Find each line with "scene" and copy it.

┌─ Data lines

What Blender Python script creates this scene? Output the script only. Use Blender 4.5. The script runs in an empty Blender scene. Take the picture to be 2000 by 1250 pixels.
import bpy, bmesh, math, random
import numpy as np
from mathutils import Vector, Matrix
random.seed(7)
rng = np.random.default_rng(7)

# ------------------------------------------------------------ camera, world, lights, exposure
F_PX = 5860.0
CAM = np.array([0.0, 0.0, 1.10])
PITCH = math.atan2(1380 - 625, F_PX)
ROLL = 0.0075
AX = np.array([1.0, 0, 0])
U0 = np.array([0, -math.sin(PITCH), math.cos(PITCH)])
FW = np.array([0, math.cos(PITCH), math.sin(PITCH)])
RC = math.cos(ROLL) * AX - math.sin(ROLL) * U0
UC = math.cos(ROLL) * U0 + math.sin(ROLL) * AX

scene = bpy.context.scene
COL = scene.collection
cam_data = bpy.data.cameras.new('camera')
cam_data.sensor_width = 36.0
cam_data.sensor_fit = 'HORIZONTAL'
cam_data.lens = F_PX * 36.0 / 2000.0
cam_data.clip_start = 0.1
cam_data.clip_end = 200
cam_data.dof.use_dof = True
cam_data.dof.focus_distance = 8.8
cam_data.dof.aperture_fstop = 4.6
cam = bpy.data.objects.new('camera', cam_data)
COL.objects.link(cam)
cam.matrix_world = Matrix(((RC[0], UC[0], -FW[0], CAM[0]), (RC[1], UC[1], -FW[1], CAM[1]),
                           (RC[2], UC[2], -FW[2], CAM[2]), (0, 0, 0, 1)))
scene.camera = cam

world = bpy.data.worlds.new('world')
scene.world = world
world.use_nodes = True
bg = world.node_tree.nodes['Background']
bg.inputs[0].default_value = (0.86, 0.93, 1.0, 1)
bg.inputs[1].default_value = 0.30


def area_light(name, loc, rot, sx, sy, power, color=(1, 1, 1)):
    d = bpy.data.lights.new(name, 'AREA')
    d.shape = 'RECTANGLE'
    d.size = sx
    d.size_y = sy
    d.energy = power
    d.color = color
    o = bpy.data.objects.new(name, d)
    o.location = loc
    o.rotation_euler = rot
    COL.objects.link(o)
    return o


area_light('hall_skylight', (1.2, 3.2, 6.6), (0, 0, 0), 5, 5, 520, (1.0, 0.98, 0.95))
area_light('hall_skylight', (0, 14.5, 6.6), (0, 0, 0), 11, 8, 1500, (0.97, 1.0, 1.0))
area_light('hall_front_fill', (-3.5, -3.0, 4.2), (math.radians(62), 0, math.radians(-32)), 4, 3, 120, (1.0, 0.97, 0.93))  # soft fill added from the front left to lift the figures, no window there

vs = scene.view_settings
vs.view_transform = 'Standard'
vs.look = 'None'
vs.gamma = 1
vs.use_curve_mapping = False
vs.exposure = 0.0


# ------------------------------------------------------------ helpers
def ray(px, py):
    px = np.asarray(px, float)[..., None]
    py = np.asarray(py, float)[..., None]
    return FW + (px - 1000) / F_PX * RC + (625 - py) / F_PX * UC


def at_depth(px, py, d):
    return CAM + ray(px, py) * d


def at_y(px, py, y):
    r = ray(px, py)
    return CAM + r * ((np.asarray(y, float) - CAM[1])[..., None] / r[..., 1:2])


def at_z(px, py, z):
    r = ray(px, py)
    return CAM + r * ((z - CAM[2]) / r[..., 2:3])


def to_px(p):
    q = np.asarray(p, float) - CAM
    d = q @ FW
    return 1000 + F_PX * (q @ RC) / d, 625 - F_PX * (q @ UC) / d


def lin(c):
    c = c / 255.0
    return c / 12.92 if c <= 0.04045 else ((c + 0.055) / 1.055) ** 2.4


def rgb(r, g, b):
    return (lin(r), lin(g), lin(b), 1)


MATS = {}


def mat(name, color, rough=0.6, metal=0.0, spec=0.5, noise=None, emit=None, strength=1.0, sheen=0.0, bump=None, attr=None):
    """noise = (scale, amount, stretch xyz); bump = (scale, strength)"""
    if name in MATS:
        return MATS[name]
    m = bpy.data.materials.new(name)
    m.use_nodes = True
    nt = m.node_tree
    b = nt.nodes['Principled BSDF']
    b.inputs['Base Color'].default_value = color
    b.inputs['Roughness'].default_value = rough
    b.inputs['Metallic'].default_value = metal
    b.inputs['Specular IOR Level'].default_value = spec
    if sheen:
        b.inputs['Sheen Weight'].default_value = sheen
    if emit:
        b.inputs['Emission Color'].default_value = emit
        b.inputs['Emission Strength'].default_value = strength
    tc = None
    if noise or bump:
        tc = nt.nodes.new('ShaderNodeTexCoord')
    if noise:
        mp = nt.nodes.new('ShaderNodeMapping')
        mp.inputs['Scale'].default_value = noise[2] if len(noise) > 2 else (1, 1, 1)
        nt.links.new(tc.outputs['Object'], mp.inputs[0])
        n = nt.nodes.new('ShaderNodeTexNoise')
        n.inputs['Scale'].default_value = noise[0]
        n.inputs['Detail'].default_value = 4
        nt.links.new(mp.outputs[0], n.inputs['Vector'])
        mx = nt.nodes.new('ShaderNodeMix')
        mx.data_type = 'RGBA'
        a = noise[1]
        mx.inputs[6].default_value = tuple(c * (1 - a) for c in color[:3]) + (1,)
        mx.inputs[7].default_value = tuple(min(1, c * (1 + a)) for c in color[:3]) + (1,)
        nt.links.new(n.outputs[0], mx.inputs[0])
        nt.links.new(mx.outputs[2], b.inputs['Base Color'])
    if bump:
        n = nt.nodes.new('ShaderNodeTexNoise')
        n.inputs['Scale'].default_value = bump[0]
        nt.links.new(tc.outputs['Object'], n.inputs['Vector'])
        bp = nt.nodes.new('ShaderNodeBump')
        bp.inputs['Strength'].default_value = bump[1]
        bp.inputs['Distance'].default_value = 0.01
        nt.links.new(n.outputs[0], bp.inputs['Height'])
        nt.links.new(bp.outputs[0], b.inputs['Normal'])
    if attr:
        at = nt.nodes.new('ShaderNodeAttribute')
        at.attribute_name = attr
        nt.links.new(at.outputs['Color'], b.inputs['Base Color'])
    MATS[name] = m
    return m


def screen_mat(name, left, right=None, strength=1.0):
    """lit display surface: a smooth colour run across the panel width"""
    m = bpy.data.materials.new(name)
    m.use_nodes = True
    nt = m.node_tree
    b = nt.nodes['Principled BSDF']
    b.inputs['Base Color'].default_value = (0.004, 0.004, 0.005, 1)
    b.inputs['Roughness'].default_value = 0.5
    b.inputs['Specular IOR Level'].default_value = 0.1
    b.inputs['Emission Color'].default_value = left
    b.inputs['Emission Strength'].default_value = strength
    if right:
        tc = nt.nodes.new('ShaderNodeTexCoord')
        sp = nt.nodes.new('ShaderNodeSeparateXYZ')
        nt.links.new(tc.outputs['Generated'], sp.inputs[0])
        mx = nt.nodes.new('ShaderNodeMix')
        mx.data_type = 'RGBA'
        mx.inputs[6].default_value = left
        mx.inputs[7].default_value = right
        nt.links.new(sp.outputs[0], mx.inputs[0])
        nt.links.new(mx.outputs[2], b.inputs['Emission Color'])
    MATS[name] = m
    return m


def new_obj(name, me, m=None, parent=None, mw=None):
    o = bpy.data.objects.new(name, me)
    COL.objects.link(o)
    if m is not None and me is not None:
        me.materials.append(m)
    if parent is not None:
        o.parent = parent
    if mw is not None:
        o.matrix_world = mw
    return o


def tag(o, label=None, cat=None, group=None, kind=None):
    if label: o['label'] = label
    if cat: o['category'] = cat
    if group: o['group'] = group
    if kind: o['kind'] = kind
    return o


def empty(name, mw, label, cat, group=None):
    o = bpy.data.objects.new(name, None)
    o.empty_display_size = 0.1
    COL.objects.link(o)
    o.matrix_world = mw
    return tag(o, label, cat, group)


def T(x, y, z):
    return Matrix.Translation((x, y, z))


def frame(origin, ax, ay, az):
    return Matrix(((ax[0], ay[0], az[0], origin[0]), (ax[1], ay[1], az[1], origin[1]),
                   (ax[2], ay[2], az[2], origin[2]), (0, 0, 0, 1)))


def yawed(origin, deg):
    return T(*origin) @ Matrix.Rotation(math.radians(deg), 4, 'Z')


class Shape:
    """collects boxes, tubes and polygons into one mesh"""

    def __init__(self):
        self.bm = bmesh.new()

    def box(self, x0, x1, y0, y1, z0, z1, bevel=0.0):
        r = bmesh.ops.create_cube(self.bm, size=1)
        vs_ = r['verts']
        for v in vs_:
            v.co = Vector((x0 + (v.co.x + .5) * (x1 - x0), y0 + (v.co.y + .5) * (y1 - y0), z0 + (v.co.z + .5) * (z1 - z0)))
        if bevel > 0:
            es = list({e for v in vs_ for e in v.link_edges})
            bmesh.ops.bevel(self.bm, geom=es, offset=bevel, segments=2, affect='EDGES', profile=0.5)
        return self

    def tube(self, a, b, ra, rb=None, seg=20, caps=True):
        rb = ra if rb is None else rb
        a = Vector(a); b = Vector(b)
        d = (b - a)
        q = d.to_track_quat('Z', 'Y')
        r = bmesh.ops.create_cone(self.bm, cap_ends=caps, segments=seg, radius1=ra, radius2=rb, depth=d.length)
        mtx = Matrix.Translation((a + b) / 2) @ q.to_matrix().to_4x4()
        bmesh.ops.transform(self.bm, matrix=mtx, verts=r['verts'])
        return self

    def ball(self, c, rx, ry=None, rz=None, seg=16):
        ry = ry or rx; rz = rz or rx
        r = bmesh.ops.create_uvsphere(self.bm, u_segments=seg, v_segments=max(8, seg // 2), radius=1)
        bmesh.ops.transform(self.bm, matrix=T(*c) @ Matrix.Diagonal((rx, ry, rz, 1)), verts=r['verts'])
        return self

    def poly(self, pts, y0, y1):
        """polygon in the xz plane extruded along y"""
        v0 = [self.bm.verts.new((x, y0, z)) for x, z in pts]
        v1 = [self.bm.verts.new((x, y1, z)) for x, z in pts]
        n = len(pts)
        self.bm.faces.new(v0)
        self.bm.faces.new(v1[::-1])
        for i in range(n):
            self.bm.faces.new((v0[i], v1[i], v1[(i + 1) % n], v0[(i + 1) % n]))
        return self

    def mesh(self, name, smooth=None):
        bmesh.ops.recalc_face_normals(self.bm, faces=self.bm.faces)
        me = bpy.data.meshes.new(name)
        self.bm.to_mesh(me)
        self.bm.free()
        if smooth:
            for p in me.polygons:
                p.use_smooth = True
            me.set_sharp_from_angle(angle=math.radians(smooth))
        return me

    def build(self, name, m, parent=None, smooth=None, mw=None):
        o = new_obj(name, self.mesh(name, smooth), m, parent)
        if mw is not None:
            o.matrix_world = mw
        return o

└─

Exercise answer -
What Blender Python script creates this scene? Output the script only. Use Blender 4.5. The script runs in an empty Blender scene. Take the picture to be 2000 by 1250 pixels.
scene = bpy.context.scene
COL = scene.collection
scene.camera = cam
scene.world = world
vs = scene.view_settings